Сведения, полученные Пушкиным, оказались ошибочными — к 20 февраля ничего не решилось. Участь привлечённых по делу 14 декабря ещё только обсуждал специально назначенный Следственный комитет. Он заседал в Петербурге, в Комендантском доме Петропавловской крепости, в которой содержались Пущин, Рылеев, Александр Бестужев, схваченный в Варшаве Кюхельбекер и другие «государственные преступники».
Что ждёт его друзей и единомышленников, что ждёт его самого? Пушкина мучила неизвестность. Он не знал, на что рассчитывать: на освобождение из ссылки или на этот раз на ссылку в Сибирь — и такое не исключалось.
В январе 1826 года он получил из Москвы письмо от Е. А. Баратынского, который между прочим писал: «Мне пишут, что ты затеваешь новую поэму „Ермака“. Предмет истинно поэтический, достойный тебя. Говорят, что когда это известие дошло до Парнаса, и Камоэнс вытаращил глаза. Благослови тебя бог и укрепи мышцы твои на великий подвиг».
О поэме «Ермак» Пушкин упомянул лишь однажды в «Воображаемом разговоре с Александром I» осенью 1824 года.
Так называемый «Воображаемый разговор с Александром I» — полемический диалог между поэтом и царём, черновой набросок, конечно не предназначавшийся ни для дальнейшей доработки, ни тем более для печати. Шутка, но с далеко не шуточным содержанием. Написанный в канун 1825 года, по завершении первой сцены «Бориса Годунова», он связан со всеми переживаниями, настроениями, мыслями тех дней, выражает их в своеобразной, но очень чёткой форме. Пушкин ставит себя на место царя и разговаривает с Пушкиным-поэтом. «Когда б я был царь, то позвал бы Александра Пушкина и сказал ему: — Александр Сергеевич, вы прекрасно сочиняете стихи. Александр Пушкин поклонился бы мне с некоторым скромным замешательством, а я бы продолжал…» Далее речь идёт о «прегрешениях» поэта перед царём — о революционной оде «Вольность» и других «вольных» стихах; об обстоятельствах высылки из Одессы, косвенная уничтожающая характеристика графа Воронцова в сравнении с «добрым и почтенным», генералом Инзовым; об «афеизме», обнаруженном полицией в перлюстрированном письме и послужившем одним из поводов для ссылки. И со стороны поэта, и со стороны царя разговор ведётся в примирительно-вежливом тоне, кажется, всё идёт к хорошему концу. Но это лишь видимость. Поэт, верный чувству собственного достоинства, не прощает «неправого гоненья» царю, о котором всегда был крайне невысокого мнения, которому никогда не доверял и «подсвистывал» всю жизнь. Он разъясняет царю, как тому следовало бы относиться к первому поэту России. И примирительный с виду разговор оканчивается взрывом: «Но тут бы Пушкин разгорячился и наговорил мне много лишнего, я бы рассердился и сослал его в Сибирь, где бы он написал поэму Ермак или Кучум, разными размерами с рифмами».

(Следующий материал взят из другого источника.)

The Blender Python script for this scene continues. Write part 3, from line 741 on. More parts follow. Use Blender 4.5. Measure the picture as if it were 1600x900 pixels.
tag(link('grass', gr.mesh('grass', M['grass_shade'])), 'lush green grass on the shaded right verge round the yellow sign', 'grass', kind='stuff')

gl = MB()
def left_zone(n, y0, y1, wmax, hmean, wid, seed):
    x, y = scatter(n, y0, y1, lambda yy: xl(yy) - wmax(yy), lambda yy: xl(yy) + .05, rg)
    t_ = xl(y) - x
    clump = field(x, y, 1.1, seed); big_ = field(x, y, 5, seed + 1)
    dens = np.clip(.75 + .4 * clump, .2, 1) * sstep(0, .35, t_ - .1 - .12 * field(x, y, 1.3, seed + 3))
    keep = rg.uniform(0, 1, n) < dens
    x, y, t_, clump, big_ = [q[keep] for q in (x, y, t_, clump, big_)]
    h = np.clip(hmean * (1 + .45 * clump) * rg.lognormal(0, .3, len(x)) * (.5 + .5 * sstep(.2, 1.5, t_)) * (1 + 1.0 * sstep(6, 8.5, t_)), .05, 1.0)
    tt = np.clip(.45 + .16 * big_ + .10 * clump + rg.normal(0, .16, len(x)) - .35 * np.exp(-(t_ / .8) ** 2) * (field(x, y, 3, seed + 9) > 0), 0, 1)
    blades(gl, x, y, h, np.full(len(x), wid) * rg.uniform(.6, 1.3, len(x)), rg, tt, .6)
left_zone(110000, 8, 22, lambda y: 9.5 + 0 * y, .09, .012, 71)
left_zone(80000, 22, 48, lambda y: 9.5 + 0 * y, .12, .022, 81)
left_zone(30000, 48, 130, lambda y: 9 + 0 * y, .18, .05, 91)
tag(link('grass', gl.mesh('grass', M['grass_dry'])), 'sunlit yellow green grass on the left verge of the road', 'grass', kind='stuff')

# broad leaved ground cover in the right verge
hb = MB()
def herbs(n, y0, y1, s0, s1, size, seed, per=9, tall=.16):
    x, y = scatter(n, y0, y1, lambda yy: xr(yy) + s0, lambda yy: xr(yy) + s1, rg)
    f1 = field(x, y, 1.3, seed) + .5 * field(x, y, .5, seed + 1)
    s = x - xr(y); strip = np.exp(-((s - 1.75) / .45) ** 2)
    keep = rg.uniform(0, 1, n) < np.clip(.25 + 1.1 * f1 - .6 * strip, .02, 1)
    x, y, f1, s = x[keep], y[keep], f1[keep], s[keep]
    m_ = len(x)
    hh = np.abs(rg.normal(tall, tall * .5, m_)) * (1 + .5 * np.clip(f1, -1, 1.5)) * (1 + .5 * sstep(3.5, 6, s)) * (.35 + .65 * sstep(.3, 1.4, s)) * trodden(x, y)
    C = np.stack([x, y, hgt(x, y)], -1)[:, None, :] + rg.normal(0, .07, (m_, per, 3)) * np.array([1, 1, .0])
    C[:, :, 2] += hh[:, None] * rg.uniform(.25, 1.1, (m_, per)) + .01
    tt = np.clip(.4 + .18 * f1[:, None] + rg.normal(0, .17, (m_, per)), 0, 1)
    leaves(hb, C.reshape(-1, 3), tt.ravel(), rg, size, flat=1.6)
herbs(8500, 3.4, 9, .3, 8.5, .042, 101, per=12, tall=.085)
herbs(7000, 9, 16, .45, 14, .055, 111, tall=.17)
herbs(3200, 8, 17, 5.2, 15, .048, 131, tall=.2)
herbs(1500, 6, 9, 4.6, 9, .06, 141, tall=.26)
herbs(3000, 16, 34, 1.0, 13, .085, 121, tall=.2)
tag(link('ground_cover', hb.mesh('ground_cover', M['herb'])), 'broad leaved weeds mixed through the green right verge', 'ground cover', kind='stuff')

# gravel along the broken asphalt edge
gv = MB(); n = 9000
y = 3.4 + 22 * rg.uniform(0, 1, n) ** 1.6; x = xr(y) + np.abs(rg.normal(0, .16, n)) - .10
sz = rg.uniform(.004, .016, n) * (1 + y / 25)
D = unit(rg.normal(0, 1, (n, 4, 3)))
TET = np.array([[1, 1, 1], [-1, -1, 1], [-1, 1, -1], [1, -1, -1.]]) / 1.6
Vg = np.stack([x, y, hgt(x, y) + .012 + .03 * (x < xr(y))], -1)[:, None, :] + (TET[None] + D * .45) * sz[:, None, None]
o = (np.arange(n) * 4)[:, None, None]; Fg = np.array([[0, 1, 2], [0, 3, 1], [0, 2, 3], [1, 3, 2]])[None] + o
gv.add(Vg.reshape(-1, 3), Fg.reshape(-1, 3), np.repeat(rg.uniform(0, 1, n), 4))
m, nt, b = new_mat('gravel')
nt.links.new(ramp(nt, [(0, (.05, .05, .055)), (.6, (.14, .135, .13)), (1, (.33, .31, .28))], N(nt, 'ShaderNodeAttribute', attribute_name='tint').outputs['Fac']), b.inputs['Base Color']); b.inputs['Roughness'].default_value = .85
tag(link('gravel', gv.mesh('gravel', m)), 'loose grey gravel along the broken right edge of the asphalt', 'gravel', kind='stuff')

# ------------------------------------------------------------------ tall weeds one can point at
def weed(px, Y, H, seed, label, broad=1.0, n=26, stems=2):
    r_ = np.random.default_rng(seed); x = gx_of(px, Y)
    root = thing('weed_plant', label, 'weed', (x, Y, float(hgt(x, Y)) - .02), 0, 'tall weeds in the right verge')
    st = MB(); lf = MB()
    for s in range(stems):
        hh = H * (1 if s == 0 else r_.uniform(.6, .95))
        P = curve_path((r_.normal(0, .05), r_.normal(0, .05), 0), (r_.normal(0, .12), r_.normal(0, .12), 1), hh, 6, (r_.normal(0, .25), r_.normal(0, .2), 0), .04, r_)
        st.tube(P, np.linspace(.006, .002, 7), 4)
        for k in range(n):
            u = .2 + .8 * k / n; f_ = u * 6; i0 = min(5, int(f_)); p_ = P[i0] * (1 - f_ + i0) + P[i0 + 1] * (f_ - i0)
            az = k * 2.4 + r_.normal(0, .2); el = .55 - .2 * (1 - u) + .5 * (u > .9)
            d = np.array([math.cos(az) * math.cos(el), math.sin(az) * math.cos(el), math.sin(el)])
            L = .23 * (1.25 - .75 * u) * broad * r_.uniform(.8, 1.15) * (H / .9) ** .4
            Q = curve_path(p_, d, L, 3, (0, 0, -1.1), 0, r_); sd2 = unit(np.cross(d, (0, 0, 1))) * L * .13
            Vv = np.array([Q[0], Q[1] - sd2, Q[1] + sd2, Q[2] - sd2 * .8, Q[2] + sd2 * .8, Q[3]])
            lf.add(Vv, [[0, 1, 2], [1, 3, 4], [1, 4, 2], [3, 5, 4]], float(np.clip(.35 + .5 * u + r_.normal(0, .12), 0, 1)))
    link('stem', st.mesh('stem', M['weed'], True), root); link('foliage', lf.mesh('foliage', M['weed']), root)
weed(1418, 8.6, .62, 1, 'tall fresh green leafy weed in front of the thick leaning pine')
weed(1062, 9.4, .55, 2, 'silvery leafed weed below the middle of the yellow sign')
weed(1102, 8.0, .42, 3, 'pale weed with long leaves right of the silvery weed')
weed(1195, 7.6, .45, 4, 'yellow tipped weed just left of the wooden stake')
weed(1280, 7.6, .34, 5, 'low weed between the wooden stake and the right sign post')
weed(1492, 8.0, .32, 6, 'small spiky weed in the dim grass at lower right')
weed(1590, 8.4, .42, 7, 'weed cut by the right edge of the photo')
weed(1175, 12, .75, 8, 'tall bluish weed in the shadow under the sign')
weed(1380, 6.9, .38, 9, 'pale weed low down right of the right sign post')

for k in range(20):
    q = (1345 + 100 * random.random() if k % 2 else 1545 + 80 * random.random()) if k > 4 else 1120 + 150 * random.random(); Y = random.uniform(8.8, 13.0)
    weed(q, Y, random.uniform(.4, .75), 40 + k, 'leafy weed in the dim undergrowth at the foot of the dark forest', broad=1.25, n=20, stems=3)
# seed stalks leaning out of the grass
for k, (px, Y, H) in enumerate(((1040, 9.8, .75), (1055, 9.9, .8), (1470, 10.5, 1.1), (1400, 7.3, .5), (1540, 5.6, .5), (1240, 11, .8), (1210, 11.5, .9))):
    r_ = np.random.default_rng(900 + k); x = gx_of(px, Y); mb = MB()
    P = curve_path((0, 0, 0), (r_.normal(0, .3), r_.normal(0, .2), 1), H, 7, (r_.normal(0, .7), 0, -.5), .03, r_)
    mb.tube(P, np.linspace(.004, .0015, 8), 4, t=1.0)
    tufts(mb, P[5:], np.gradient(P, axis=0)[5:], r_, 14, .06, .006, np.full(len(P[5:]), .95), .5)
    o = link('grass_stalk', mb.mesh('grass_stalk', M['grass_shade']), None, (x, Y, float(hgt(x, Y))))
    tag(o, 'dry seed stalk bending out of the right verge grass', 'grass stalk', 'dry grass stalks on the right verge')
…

Политический смысл этого в высшей степени примечательного сочинения столь же очевиден, как и той исторической драмы, среди текста которой он появился. Диалог между самодержцем и борцом против самодержавной деспотии не может окончиться миром.
Что же имел в виду Баратынский, когда сообщал в Михайловское о якобы полученном им известии о намерении Пушкина написать поэму «Ермак»? Это было, конечно, иносказание. Никто ничего подобного сообщить Баратынскому не мог. Содержание «Воображаемого разговора» могло быть известно только побывавшему в Михайловском Дельвигу. И от Дельвига — своего ближайшего приятеля,— верно, слышал Баратынский о содержании «Воображаемого разговора», о Сибири, о поэме «Ермак». И теперь использовал это в целях конспирации — как своеобразный шифр, понятный Пушкину. А подразумевалось, очевидно, следующее: он, Баратынский, получает тревожные известия о положении Пушкина. И, если теперь в связи с недавними событиями поэта могут ждать новые гонения, молит бога укрепить его силы. А в том, что гонения эти были бы несправедливы, никто не сомневается. Даже Камоэнс. Из всех великих поэтов прошлого, пребывающих на Парнасе, Баратынский не случайно назвал именно Камоэнса. Великий португалец, подобно Пушкину, дважды подвергался гонениям, и свою знаменитую поэму «Лузиады» писал в изгнании. Узнав, что Пушкину, возможно, предстоит написать поэму «Ермак» (читай отправиться в Сибирь), Камоэнс «глаза вытаращил».